Given instruction: Quote exactly the lines between the line containing "Build this scene" and the line containing "rnd = random.Random(7)", counting those two lines as part of the range. Leave the rest out.

Entries shown:

########################################

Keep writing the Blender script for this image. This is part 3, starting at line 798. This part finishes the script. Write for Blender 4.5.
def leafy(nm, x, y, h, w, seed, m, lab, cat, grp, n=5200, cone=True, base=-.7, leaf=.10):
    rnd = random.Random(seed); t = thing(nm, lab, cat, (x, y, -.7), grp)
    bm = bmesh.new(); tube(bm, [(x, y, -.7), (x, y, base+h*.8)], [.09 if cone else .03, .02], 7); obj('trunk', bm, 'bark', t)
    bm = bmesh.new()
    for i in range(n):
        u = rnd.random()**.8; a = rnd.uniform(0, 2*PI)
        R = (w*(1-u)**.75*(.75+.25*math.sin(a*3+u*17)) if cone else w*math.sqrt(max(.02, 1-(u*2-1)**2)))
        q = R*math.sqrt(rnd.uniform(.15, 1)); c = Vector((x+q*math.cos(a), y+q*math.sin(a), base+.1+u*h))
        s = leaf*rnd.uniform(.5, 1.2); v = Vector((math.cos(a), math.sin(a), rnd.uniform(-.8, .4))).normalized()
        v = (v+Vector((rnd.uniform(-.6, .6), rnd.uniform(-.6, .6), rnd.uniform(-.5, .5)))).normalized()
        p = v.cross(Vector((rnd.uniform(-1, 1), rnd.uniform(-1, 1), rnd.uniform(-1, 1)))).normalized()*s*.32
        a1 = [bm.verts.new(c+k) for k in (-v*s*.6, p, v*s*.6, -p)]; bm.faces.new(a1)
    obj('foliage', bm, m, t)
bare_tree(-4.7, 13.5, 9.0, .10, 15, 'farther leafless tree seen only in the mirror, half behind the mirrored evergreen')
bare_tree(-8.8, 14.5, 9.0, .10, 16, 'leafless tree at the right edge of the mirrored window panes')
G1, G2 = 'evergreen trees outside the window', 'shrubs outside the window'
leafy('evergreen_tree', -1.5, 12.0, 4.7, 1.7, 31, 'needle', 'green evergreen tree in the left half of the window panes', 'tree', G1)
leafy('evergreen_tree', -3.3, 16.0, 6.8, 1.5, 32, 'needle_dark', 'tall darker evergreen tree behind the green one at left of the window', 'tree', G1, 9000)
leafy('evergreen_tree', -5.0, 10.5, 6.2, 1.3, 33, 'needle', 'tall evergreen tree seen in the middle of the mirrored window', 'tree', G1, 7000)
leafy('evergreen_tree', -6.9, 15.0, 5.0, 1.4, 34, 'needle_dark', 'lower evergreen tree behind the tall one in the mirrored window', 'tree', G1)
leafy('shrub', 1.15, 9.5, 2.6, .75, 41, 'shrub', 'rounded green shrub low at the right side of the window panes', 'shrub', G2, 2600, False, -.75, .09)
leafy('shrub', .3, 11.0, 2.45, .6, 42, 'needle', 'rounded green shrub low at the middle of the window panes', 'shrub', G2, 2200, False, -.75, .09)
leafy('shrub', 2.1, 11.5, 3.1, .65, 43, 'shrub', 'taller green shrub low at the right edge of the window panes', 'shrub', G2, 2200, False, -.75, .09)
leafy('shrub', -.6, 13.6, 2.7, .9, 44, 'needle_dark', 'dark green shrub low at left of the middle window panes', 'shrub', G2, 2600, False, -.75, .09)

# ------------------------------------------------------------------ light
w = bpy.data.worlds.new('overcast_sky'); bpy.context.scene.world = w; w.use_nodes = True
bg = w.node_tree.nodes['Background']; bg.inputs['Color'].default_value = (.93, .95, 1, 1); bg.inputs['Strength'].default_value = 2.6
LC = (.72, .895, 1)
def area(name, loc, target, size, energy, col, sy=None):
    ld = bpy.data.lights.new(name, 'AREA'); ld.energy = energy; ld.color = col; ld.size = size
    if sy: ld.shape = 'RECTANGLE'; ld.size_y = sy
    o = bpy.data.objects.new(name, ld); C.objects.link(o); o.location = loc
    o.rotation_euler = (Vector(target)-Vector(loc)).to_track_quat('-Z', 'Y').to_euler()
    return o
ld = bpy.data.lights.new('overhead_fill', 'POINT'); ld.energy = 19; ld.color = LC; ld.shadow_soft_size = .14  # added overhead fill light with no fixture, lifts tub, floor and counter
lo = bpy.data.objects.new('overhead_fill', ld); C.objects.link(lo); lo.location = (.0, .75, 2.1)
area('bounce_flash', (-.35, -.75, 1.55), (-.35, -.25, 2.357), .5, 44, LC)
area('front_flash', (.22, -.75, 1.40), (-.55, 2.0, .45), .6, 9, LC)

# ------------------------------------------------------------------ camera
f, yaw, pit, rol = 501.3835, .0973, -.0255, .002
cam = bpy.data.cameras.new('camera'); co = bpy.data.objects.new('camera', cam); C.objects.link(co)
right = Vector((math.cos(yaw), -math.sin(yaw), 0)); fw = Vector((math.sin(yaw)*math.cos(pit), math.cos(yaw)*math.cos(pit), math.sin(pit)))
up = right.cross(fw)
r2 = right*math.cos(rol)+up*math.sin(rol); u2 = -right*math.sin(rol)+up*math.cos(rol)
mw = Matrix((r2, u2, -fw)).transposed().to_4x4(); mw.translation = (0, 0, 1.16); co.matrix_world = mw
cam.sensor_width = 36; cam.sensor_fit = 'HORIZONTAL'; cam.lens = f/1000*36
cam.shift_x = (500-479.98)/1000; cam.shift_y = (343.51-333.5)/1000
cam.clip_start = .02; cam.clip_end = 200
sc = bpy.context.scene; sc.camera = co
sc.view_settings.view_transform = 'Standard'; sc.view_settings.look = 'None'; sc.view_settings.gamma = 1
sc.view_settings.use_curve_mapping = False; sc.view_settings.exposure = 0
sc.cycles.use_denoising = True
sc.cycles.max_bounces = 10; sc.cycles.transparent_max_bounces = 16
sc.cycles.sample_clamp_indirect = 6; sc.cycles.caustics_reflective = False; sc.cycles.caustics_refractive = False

########################################

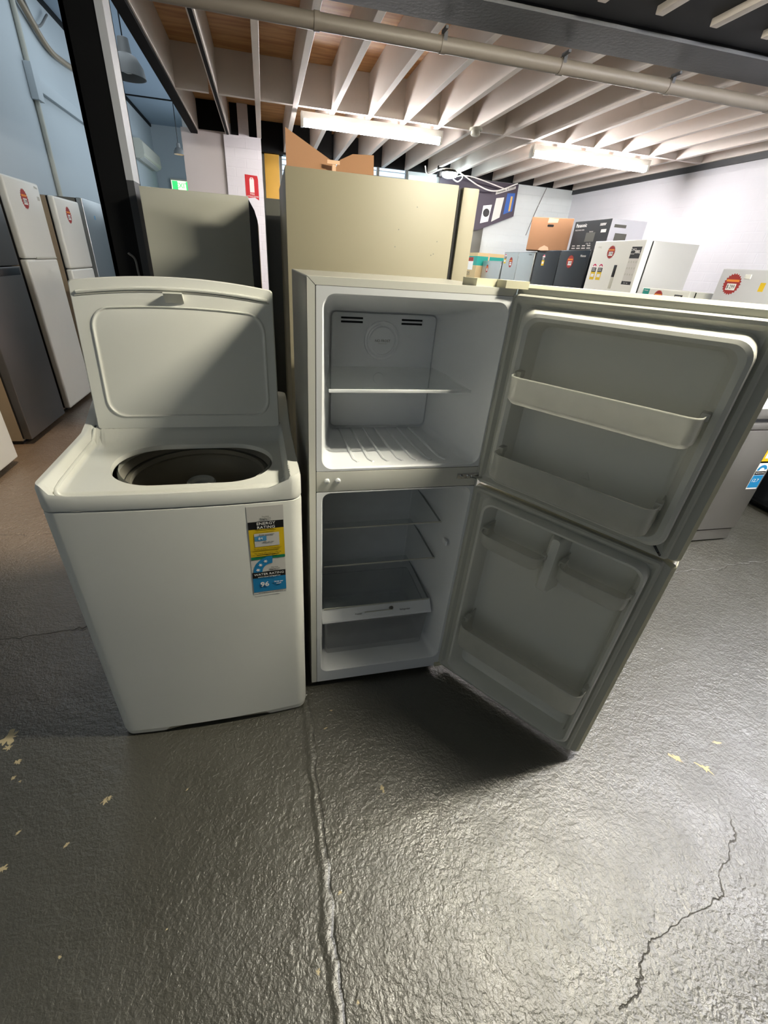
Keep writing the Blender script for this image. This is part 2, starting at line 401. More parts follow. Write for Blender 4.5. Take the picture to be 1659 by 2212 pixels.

########################################

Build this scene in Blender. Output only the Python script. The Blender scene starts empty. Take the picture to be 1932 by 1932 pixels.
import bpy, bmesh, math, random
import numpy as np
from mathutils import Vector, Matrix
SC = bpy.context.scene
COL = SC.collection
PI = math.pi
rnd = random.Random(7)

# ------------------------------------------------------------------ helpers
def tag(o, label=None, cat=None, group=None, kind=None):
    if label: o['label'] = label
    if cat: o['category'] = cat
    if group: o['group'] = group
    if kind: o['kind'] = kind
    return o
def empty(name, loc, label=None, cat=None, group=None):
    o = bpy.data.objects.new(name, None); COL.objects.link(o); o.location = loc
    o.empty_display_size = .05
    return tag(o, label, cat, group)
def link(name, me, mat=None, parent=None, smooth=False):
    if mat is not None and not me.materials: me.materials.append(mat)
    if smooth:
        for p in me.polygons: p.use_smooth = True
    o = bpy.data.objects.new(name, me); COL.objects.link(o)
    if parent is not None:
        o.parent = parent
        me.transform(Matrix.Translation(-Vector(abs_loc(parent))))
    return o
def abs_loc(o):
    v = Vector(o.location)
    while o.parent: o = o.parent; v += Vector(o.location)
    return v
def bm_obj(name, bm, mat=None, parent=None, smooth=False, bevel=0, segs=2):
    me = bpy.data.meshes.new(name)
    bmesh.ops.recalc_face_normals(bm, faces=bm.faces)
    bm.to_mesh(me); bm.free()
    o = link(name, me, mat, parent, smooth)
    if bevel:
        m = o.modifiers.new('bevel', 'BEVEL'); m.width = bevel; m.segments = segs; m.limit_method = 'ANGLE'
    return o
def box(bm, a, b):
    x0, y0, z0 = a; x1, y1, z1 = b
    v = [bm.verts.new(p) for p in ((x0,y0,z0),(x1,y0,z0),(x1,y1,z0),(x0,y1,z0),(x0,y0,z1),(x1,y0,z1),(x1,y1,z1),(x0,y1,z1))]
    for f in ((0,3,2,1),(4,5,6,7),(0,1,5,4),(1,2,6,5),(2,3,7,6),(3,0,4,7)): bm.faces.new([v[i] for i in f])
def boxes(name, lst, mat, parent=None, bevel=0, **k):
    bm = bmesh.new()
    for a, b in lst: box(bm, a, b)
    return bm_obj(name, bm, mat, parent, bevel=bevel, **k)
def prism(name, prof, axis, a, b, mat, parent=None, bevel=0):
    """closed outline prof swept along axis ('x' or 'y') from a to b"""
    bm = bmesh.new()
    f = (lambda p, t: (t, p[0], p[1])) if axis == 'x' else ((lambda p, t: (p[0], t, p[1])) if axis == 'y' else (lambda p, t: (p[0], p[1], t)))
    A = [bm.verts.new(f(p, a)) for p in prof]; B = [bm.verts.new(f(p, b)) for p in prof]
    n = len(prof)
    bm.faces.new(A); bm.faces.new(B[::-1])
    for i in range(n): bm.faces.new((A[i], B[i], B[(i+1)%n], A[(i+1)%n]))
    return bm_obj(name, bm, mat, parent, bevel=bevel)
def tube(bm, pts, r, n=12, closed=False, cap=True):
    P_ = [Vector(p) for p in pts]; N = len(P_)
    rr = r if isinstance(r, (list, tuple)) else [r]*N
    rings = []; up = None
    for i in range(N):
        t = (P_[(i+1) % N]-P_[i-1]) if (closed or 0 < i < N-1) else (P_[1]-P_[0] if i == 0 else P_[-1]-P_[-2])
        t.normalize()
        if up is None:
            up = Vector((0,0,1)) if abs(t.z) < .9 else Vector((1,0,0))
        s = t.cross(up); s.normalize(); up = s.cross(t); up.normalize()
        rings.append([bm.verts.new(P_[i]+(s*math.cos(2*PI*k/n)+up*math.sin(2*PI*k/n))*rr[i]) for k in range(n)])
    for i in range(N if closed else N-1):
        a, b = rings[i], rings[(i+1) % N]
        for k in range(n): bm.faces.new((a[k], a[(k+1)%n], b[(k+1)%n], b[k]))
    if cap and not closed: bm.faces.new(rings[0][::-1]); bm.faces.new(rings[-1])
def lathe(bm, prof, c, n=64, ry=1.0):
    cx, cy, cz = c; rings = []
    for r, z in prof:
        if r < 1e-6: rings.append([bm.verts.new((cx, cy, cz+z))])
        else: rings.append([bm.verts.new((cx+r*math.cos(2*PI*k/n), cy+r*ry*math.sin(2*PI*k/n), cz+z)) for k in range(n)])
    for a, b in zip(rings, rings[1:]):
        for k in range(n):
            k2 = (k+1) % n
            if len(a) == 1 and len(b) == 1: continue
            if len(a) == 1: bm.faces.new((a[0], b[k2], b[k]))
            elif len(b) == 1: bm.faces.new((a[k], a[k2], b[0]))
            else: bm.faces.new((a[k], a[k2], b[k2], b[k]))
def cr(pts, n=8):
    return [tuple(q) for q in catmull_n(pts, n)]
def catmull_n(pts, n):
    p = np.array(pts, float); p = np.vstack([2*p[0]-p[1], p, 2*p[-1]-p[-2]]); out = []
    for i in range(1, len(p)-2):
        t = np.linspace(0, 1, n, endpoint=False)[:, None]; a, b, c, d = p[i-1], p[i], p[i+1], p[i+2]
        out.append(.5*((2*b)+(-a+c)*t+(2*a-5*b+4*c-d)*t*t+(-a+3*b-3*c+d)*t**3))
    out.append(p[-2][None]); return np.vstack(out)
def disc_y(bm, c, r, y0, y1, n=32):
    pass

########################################

Reply to the task:
Build this scene in Blender. Output only the Python script. The Blender scene starts empty. Take the picture to be 1932 by 1932 pixels.
import bpy, bmesh, math, random
import numpy as np
from mathutils import Vector, Matrix
SC = bpy.context.scene
COL = SC.collection
PI = math.pi
rnd = random.Random(7)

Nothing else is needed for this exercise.